On Fri, 2007-08-31 at 01:07 -0700, Linus Torvalds wrote:
That would be a major change in existing semantics. The default has been
"sharecache" ever since Al Viro introduced the "sget()" function some 6
or 7 years ago. The problem was that we never advertised the fact that
the kernel was overriding your mount options, and so sysadmins were
(rightly IMO) complaining that they should _know_ when the client does
this.
The list of known problems with a "nosharecache" default is nasty too:
- file and directory attribute and data caching breaks.

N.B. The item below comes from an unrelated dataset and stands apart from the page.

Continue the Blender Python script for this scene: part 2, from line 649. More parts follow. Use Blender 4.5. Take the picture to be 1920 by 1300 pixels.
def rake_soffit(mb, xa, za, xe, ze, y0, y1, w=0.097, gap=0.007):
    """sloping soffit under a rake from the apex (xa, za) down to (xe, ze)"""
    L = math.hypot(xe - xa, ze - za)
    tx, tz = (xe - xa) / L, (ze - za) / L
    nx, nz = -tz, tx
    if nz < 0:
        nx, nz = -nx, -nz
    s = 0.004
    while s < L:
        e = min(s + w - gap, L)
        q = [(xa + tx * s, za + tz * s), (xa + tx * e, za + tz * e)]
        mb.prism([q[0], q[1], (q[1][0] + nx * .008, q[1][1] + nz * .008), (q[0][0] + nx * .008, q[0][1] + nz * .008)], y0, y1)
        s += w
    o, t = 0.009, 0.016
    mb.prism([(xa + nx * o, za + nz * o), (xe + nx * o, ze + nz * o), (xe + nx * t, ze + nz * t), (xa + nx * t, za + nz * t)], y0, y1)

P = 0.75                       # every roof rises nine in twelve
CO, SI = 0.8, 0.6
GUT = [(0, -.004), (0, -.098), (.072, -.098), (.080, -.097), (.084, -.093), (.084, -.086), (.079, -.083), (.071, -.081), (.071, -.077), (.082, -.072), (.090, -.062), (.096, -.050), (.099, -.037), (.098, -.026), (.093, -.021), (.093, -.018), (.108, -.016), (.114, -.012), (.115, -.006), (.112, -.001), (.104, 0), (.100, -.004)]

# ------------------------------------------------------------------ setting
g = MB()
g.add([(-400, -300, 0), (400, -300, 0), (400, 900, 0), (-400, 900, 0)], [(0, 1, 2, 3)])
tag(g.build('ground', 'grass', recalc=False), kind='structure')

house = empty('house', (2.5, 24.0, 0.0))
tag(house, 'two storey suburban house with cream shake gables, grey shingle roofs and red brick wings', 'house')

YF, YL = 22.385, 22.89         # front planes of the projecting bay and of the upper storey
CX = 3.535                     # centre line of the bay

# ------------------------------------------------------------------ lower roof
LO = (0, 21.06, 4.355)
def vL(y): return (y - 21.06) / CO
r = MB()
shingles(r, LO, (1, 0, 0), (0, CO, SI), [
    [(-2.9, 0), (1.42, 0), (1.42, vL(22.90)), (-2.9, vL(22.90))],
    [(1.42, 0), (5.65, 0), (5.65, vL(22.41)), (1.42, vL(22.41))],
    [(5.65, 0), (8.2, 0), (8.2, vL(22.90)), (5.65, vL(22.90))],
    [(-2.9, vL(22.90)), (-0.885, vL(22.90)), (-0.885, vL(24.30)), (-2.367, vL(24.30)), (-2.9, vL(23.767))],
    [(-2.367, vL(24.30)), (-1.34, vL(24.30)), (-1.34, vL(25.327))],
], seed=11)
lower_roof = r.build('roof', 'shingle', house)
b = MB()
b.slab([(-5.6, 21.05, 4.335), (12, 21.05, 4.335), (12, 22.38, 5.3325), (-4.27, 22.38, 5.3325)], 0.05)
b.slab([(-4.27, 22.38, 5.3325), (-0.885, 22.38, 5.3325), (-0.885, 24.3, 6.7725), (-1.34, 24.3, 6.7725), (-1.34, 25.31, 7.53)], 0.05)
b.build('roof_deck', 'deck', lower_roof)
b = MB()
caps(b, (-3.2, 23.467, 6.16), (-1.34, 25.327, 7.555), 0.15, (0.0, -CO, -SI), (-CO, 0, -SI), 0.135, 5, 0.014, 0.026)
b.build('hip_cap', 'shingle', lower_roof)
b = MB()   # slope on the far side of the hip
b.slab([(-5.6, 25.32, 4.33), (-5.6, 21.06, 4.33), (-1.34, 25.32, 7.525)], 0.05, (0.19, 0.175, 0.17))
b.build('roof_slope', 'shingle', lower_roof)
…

Applications will see stale data in cases where they otherwise
would not expect it.
- the existing dcache and icache issues when a file is renamed
or deleted on the server are now extended to also include the
case where the rename or deletion occurs on an alias in another
directory on the client itself. In particular, sillyrename will
break.
- file locking breaks (the server knows that the client holds
locks on one file, whereas the client thinks it holds locks on
several).
- the NFSv4 delegation model breaks: the client will be using
OPEN when it could use cached opens. More importantly, when
performing an operation that requires it to return the
delegation on the aliased file, it won't know until the server
sends it a callback.
...and of course, the amount of unnecessary traffic to the server
increases. I'm not aware of any sane way of dealing with those issues,
and I doubt Solaris has a solution for them either.